Staff build their own stuff to get around the limitations of systems we provide. There are Excel based spreadsheets which are used for diary management (“oh, I can’t have this open too long, otherwise no-one else will be able to make appointments”). There is email based workflow, where each step is a new inbox that gets manually monitored. And there’s any number of self-made data capturing things that are used for statistics and business reporting.

And all of it is stitched together with another technology: paper. They create their own forms, and their own paper based systems in order to supplement their jobs.

Consequently, the work is processed in a highly efficient way.

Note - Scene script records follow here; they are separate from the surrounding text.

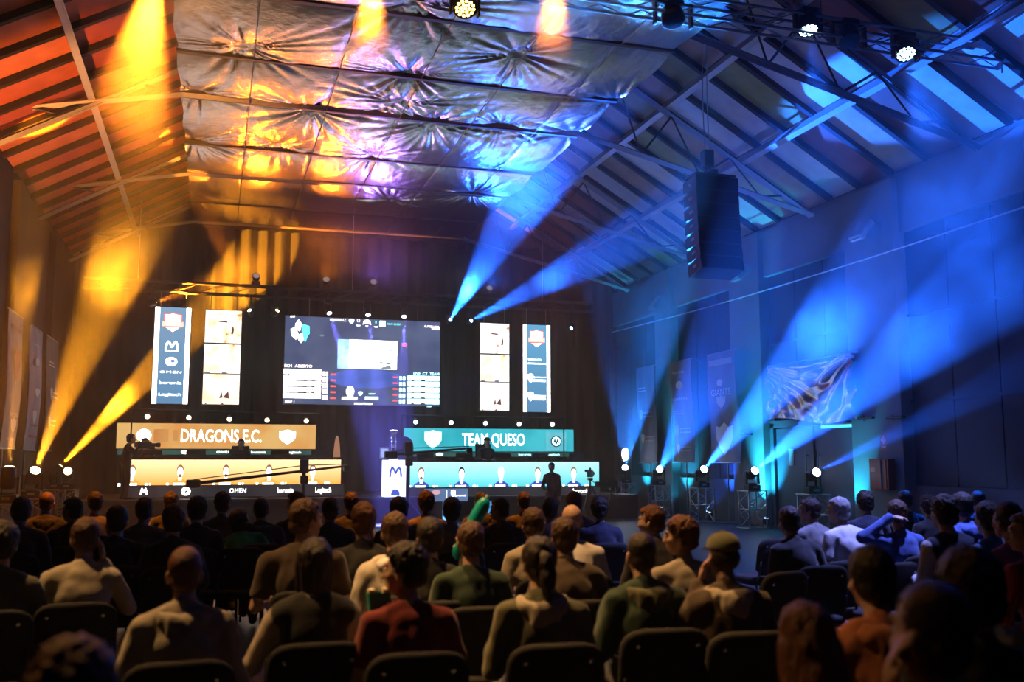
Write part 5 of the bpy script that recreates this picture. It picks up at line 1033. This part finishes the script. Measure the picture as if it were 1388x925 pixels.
# two rows of dark figures further forward
rf = random.Random(11); far = 'person in dark clothes seen from behind in the dim rows nearest the stage'; fchair = 'black padded chair in the dim rows nearest the stage'
fx = [(160, 688), (236, 688)] + [(x, 677) for x in (30, 100, 196, 268, 354, 448, 541, 612, 678, 745, 812)] + [(x, 669) for x in (64, 130, 232, 302, 402, 476, 578, 652, 710, 778)] + [(1068, 690), (1098, 678), (1226, 667), (1258, 674), (1325, 667)]
for k, (px, py) in enumerate(fx):
    rt = px > 1000
    sit(('plain', 'still', 'hunch', 'lookL', 'tee', 'curly', 'hoodie')[k % 7], px, py, 1.27 + .05 * rf.random(), 'person in dark clothes seen from behind in the dim far right block' if rt else far, chair_label='black padded chair in the dim far right block' if rt else fchair, chair_group='chairs in the far right block' if rt else 'chairs in the dim rows', shirt=('black', 'charcoal', 'navy', 'black', 'grey')[k % 5], hair=('dark', 'brown', 'dark')[k % 3], trousers='black', group='far right block' if rt else 'dim rows nearest the stage', rz=.15 if rt else 0)
# empty chairs in the gap on the right
for k, (px, py) in enumerate(((1042, 728), (1085, 722), (1128, 758), (1052, 772), (1240, 742), (1206, 760))):
    a = atZ(px, py, .87); chair(a.x, a.y + .23, .2, 'empty black padded chair in the gap on the right, ' + ('farthest left', 'second from the left', 'before the white shirt', 'nearest to us', 'right of the white shirt', 'behind the rust hoodie')[k], 'empty chairs')
# stage crew and players
def stand_at(kind, px, py, Y, z, label, **k):
    if kind not in PROTO: PROTO[kind] = human(**KINDS[kind])
    a = atY(px, py, Y); P = PROTO[kind]; s = (a.z - z) / P['_top']; return person(kind, label, a.x, Y, z, s=s, **k), s
cm, cs = stand_at('camera', 173, 588, 26.75, STZ, 'cameraman in black standing at the left end of the stage', shirt='black', trousers='black', rz=-1.2)
stand_at('stand', 748, 627, 24.4, 0, 'standing figure in dark clothes before the turquoise desk', shirt='charcoal', trousers='black', rz=2.6)
for kind, px, py, lab, kw in (('player', 197, 594, 'player in dark shirt seated behind the left end of the orange desk', A(shirt='maroon')), ('player', 327, 595, 'player in black seated behind the middle of the orange desk', A(shirt='black')), ('playercap', 659, 593, 'player in a dark cap seated behind the turquoise desk', A(shirt='navy', capm='black'))):
    if kind not in PROTO: PROTO[kind] = human(**KINDS[kind])
    a = atY(px, py, 27.8); z = a.z - PROTO[kind]['_top']; person(kind, lab, a.x, 27.84, z + .0, PI, 1, trousers='black', hair='dark', **kw)
    g = empty('gaming_chair', (a.x, 27.86, STZ), PI); tag(g, 'black gaming chair behind the ' + ('player at the left end of the orange desk', 'player at the middle of the orange desk', 'player in a cap')[(197, 327, 659).index(px)], 'chair'); dz = z - STZ
    MB().cbox((0, .02, .40 + dz), (.5, .5, .09), bev=.03).build('seat', CHB, g, True); MB().cbox((0, -.25, .80 + dz), (.48, .09, .72), rot=(.12, 0, 0), bev=.03).build('backrest', CHB, g, True); MB().tube((0, 0, .08), (0, 0, .36 + dz), .03).build('gas_column', CHF, g)
    for q in range(5): c = 2 * PI * q / 5; MB().tube((0, 0, .09), (.3 * math.cos(c), .3 * math.sin(c), .06), .025).ell((.3 * math.cos(c), .3 * math.sin(c), .03), (.03, .03, .03)).build('foot', CHF, g)
# video cameras
def video_camera(label, loc, rz, s=1.):
    r = empty('video_camera', loc, rz); tag(r, label, 'camera'); r.scale = (s, s, s)
    MB().cbox((0, 0, .1), (.12, .36, .17), bev=.015).build('body', BLACK, r); MB().lathe([(.045, .17), (.05, .2), (.05, .32), (.065, .34), (.065, .42), (.05, .42)], 16, M=Matrix.Translation((0, 0, .1)) @ Euler((-PI / 2, 0, 0)).to_matrix().to_4x4()).build('lens', BLACK, r, True)
    MB().path([(0, .12, .18), (0, .1, .24), (0, -.1, .24), (0, -.13, .18)], .014).build('handle', BLACK, r); MB().cbox((-.1, .12, .17), (.1, .06, .06), bev=.01).build('viewfinder', BLACK, r); MB().cbox((0, -.22, .1), (.1, .08, .14), bev=.01).build('battery', STEEL, r); return r
hd = Euler((0, 0, -1.2)).to_matrix() @ ((PROTO['camera']['_hand'][-1] + PROTO['camera']['_hand'][1]) / 2) * cs
video_camera('black shoulder video camera held by the cameraman at the left end of the stage', (cm.location.x + hd.x + .03, cm.location.y + hd.y, cm.location.z + hd.z - .0), -1.2, .95)
def tripod(label, loc, h):
    r = empty('tripod', loc); tag(r, label, 'tripod')
    for q in range(3): a = PI / 2 + 2 * PI * q / 3; MB().tube((.04 * math.cos(a), .04 * math.sin(a), h * .82), (.42 * math.cos(a), .42 * math.sin(a), .01), .02, .014).build('leg', BLACK, r)
    MB().tube((0, 0, h * .6), (0, 0, h - .05), .025).build('column', BLACK, r); MB().cbox((0, 0, h - .035), (.12, .14, .07), bev=.01).build('head', BLACK, r); MB().tube((0, 0, h - .05), (.1, -.35, h - .2), .01).build('pan_handle', BLACK, r); return r
a = atY(800, 648, 25.2); tripod('black tripod standing before the right end of the turquoise desk', (a.x, 25.2, 0), a.z); video_camera('black video camera on the tripod before the turquoise desk', (a.x, 25.2, a.z), -.5, 1.1)
a = atY(829, 662, 25.6); tripod('black tripod at the far right end of the stage', (a.x, 25.6, 0), a.z); video_camera('black video camera on the tripod at the far right end of the stage', (a.x, 25.6, a.z), .9, 1.1)
def crane(label, tail, head, px_post, Y):
    p, q = atY(*tail, Y), atY(*head, Y); x = atY(px_post, 640, Y).x; t = (x - p.x) / (q.x - p.x); pv = p.lerp(q, t); r = empty('camera_crane', (x, Y, 0)); tag(r, label, 'camera crane'); o = Vector((x, Y, 0))
    MB().tube(p - o, q - o, .045, .028).build('boom', BLACK, r); MB().tube(p - o + Vector((0, 0, .1)), pv - o + Vector((0, 0, .14)), .012).tube(pv - o + Vector((0, 0, .14)), q - o + Vector((0, 0, .05)), .012).build('stay', BLACK, r)
    MB().cbox(p - o, (.34, .2, .2), bev=.03).build('counterweight', BLACK, r)
    MB().tube((0, 0, .5), (0, 0, pv.z + .05), .06, .05).build('post', BLACK, r); MB().cbox((0, 0, pv.z + .12), (.22, .2, .36), bev=.03).build('pivot_head', BLACK, r)
    MB().cbox((0, -.12, pv.z - .22), (.2, .1, .22), bev=.02).build('control_monitor', BLACK, r)
    for k in range(3): a = PI / 2 + 2 * PI * k / 3; MB().tube((0, 0, .62), (.55 * math.cos(a), .55 * math.sin(a), .02), .03, .02).build('leg', BLACK, r)
    MB().cbox(q - o + Vector((0, 0, -.06)), (.16, .14, .16), bev=.02).build('remote_head', BLACK, r)
crane('long black camera crane reaching across the orange desk front', (262, 656), (470, 632), 412, 25.3)
crane('black camera crane low across the turquoise team panel', (530, 617), (636, 608), 553, 25.7)
# small things among the audience
TEAL = mat('teal_plastic', (.0, .38, .38), .3, bump=.04, emit=(.02, .5, .42), es=0.0); TEALP = mat('teal_card', (.03, .45, .36), .6)
def holder(label): return [o for o in bpy.data.objects if o.get('label') == label][0]
def hand_of(o, kind, sx): h = PROTO[kind]['_hand'][sx]; return o.location + (o.rotation_euler.to_matrix() @ h) * o.scale.x
h = hand_of(holder('dark haired person holding up a teal clapper stick'), 'up', 1); q = h + RGT * .13 + Vector((0, .02, .24))
st = empty('clapper_stick', h); tag(st, 'teal inflatable clapper stick raised above the heads', 'clapper stick'); d = q - h; M = d.to_track_quat('Z', 'Y').to_matrix().to_4x4()
MB().lathe([(.0, -.10), (.03, -.085), (.045, -.05), (.048, .1), (.048, .30), (.03, .34), (0, .35)], 16, M=M).build('tube', TEAL, st, True); MB().lathe([(.012, .345), (.012, .37)], 8, M=M).build('valve', mat('valve_white', (.7, .7, .7), .5), st)
p = holder('dark haired person in a maroon tee in front of the cream hoodie'); h = hand_of(p, 'lookL2', -1)
a = atY(513, 819, p.location.y + .12)
bg = empty('teal_carton', (a.x, p.location.y + .12, a.z - .055)); tag(bg, 'small open teal carton beside the person in the maroon tee', 'carton')
MB().add([(sx * w, sy * w * .6, z) for z, w in ((0, .042), (.11, .054)) for sx, sy in ((-1, -1), (1, -1), (1, 1), (-1, 1))], [(3, 2, 1, 0), (0, 1, 5, 4), (1, 2, 6, 5), (2, 3, 7, 6), (3, 0, 4, 7)]).build('box', TEALP, bg); MB().box((-.05, -.03, .10), (-.02, .03, .125)).box((.02, -.03, .10), (.05, .03, .125)).build('napkin', mat('napkin_cream', (.8, .7, .5), .8), bg)
p = holder('dark haired man in a dark green top with an olive hood'); a = atY(935, 897, p.location.y + .1)
cu = empty('drink_cup', (a.x, a.y, a.z - .07)); tag(cu, 'pale yellow plastic cup held low between the dark green top and the cap', 'cup'); MB().lathe([(.028, 0), (.036, .11), (.038, .115), (.034, .115)], 18).build('cup', mat('yellow_cup', (.62, .62, .16), .35), cu, True); MB().lathe([(.034, .09), (.02, .11), (.0, .112)], 14).build('drink', mat('drink_foam', (.85, .75, .4), .5), cu, True)
for k, (px, py, dd, lab) in enumerate(((1221, 766, .55, 'sheet of paper on the lap behind the rust hoodie'), (1254, 789, .5, 'sheet of paper on the lap before the large person in black'), (1364, 813, .5, 'sheet of paper near the right edge'))):
    a = atZ(px, py, .64); pp = MB().cbox((0, 0, 0), (.30, .21, .008), rot=(.1 * k, .08, .3 + k)).build('paper_sheet', mat('paper_white', (.75, .78, .85), .8), loc=a); tag(pp, 'pale ' + lab, 'paper')
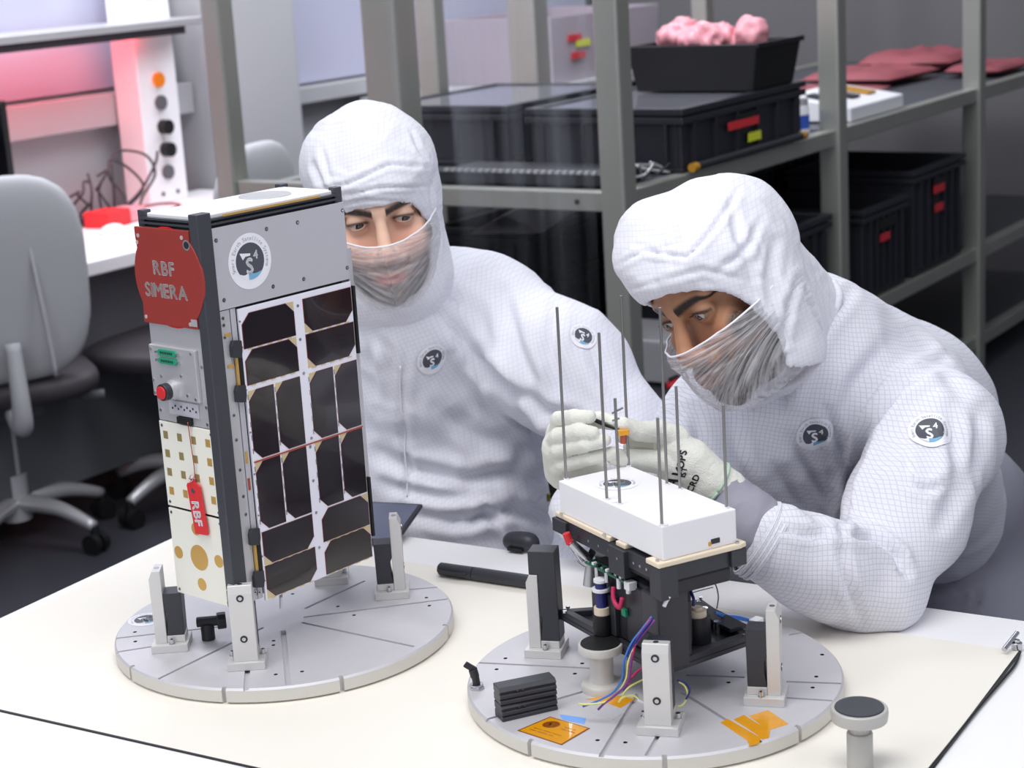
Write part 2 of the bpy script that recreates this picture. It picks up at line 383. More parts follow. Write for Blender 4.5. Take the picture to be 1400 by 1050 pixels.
class SDF:
    def __init__(s, lo, hi, h):
        s.lo = np.array(lo, float); s.h = h; s.n = np.ceil((np.array(hi) - s.lo) / h).astype(int) + 1
        s.ax = [s.lo[i] + h * np.arange(s.n[i]) for i in range(3)]; s.F = np.full(s.n, 9.0, np.float32)
    def sub(s, lo, hi):
        a = np.clip(np.floor((np.array(lo) - s.lo) / s.h).astype(int), 0, s.n - 1); b = np.clip(np.ceil((np.array(hi) - s.lo) / s.h).astype(int) + 1, 1, s.n)
        sl = tuple(slice(i, j) for i, j in zip(a, b))
        X = s.ax[0][sl[0]][:, None, None]; Y = s.ax[1][sl[1]][None, :, None]; Z = s.ax[2][sl[2]][None, None, :]
        return sl, X, Y, Z
    def comb(s, sl, d, k, mode):
        F = s.F[sl]
        if mode == 'add':
            h = np.clip(0.5 + 0.5 * (F - d) / k, 0, 1); s.F[sl] = F * (1 - h) + d * h - k * h * (1 - h)
        else:
            h = np.clip(0.5 - 0.5 * (F + d) / k, 0, 1); s.F[sl] = F * (1 - h) + (-d) * h + k * h * (1 - h)
    def cone(s, a, b, ra, rb, k=0.02, mode='add'):
        a = np.array(a, float); b = np.array(b, float); m = max(ra, rb) + k + 3 * s.h
        sl, X, Y, Z = s.sub(np.minimum(a, b) - m, np.maximum(a, b) + m)
        ba = b - a; L = ba @ ba + 1e-12
        t = np.clip(((X - a[0]) * ba[0] + (Y - a[1]) * ba[1] + (Z - a[2]) * ba[2]) / L, 0, 1)
        d = np.sqrt((X - a[0] - t * ba[0]) ** 2 + (Y - a[1] - t * ba[1]) ** 2 + (Z - a[2] - t * ba[2]) ** 2) - (ra + (rb - ra) * t)
        s.comb(sl, d, k, mode)
    def ell(s, c, r, R=None, k=0.02, mode='add', p=2.0):
        c = np.array(c, float); r = np.array(r, float); m = r.max() + k + 3 * s.h
        sl, X, Y, Z = s.sub(c - m, c + m); X = X - c[0]; Y = Y - c[1]; Z = Z - c[2]
        if R is not None: x, y, z = (R[0, i] * X + R[1, i] * Y + R[2, i] * Z for i in range(3))
        else: x, y, z = X, Y, Z
        if p != 2.0:
            q = (np.abs(x / r[0]) ** p + np.abs(y / r[1]) ** p + np.abs(z / r[2]) ** p) ** (1 / p); d = (q - 1) * r.min()
        else:
            k0 = np.sqrt((x / r[0]) ** 2 + (y / r[1]) ** 2 + (z / r[2]) ** 2); k1 = np.sqrt((x / r[0] ** 2) ** 2 + (y / r[1] ** 2) ** 2 + (z / r[2] ** 2) ** 2) + 1e-9
            d = k0 * (k0 - 1) / k1
        s.comb(sl, d, k, mode)
    def mesh(s, smooth=2, lam=0.5):
        F = s.F; S = F < 0; n = s.n
        act = np.zeros(n - 1, bool); first = S[:-1, :-1, :-1]
        for dx in (0, 1):
            for dy in (0, 1):
                for dz in (0, 1): act |= S[dx:n[0] - 1 + dx, dy:n[1] - 1 + dy, dz:n[2] - 1 + dz] != first
        I = np.argwhere(act); idx = np.full(n - 1, -1, np.int64); idx[act] = np.arange(len(I))
        acc = np.zeros((len(I), 3)); cnt = np.zeros(len(I))
        for ax in range(3):
            o1, o2 = [i for i in range(3) if i != ax]
            for u in (0, 1):
                for v in (0, 1):
                    off = np.zeros(3, int); off[o1] = u; off[o2] = v; a = I + off; b = a.copy(); b[:, ax] += 1
                    fa = F[a[:, 0], a[:, 1], a[:, 2]]; fb = F[b[:, 0], b[:, 1], b[:, 2]]; m = (fa < 0) != (fb < 0)
                    t = np.where(m, fa / np.where(m, fa - fb, 1), 0); p = off[None, :] + np.zeros((len(I), 3)); p[:, ax] = t
                    acc[m] += p[m]; cnt[m] += 1
        V = s.lo + (I + acc / cnt[:, None]) * s.h; quads = []
        for ax in range(3):
            o1, o2 = [(1, 2), (2, 0), (0, 1)][ax]
            sa = [slice(None)] * 3; sb = [slice(None)] * 3; sa[ax] = slice(0, n[ax] - 1); sb[ax] = slice(1, n[ax])
            E = np.argwhere(S[tuple(sa)] != S[tuple(sb)]); E = E[(E[:, o1] > 0) & (E[:, o2] > 0) & (E[:, o1] < n[o1] - 1) & (E[:, o2] < n[o2] - 1)]
            ins = S[E[:, 0], E[:, 1], E[:, 2]]
            q = []
            for u, v in ((1, 1), (0, 1), (0, 0), (1, 0)):
                c = E.copy(); c[:, o1] -= u; c[:, o2] -= v; q.append(idx[c[:, 0], c[:, 1], c[:, 2]])
            q = np.stack(q, 1); q[~ins] = q[~ins][:, ::-1]; quads.append(q)
        Q = np.concatenate(quads)
        V = lap(V, Q, smooth, lam)
        return V, Q
def lap(V, Q, it, lam=0.5):
    a = np.concatenate([Q[:, i] for i in range(4)]); b = np.concatenate([Q[:, (i + 1) % 4] for i in range(4)])
    A = np.concatenate([a, b]); B = np.concatenate([b, a]); n = len(V); c = np.bincount(A, minlength=n) + 1e-9
    for _ in range(it):
        W = np.stack([np.bincount(A, weights=V[B, i], minlength=n) for i in range(3)], 1) / c[:, None]; V = V + lam * (W - V)
    return V
def vnorm(V, Q):
    f = np.cross(V[Q[:, 2]] - V[Q[:, 0]], V[Q[:, 3]] - V[Q[:, 1]]); N = np.zeros_like(V)
    for j in range(4):
        for i in range(3): N[:, i] += np.bincount(Q[:, j], weights=f[:, i], minlength=len(V))
    return N / (np.linalg.norm(N, axis=1)[:, None] + 1e-12)
def mesh_from(name, V, Q):
    me = bpy.data.meshes.new(name); me.vertices.add(len(V)); me.vertices.foreach_set('co', np.asarray(V, np.float32).ravel())
    k = Q.shape[1]; me.loops.add(len(Q) * k); me.loops.foreach_set('vertex_index', Q.astype(np.int32).ravel())
    me.polygons.add(len(Q)); me.polygons.foreach_set('loop_start', np.arange(0, len(Q) * k, k, dtype=np.int32))
    me.polygons.foreach_set('loop_total', np.full(len(Q), k, np.int32)); me.update(calc_edges=True); me.validate()
    me.polygons.foreach_set('use_smooth', [True] * len(me.polygons)); return me
def sobj(name, V, Q, m, parent, **kw):
    if parent is not None: V = np.asarray(V) - np.array(parent.location)
    return obj(name, mesh_from(name, V, Q), m, parent, **kw)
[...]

I’d make a guess that each JobCentre does things slightly differently, depending on how good their custom additions to each of our centrally provided processes are.

If there was ever proof needed that decentralisation of the core is a good thing, then I’ve been immersed in it for the week so far.

I wonder what would happen if we put the appropriate end-user computing tools in the hands of these people and said “design the perfect Job Centre system”. My guess would be something good.”

Having been involved in the peripheries of Big Projects in the past, I’ve often wondered if the reason that they fail is linked to their sheer size and the capacity of an ordinary human being to cope with the scale. Beyond a certain size, it seems that the probability of success by any definition tends to zero, and no amount of tinkering with the political complexions or terminology or methodology-of-the-month will change that.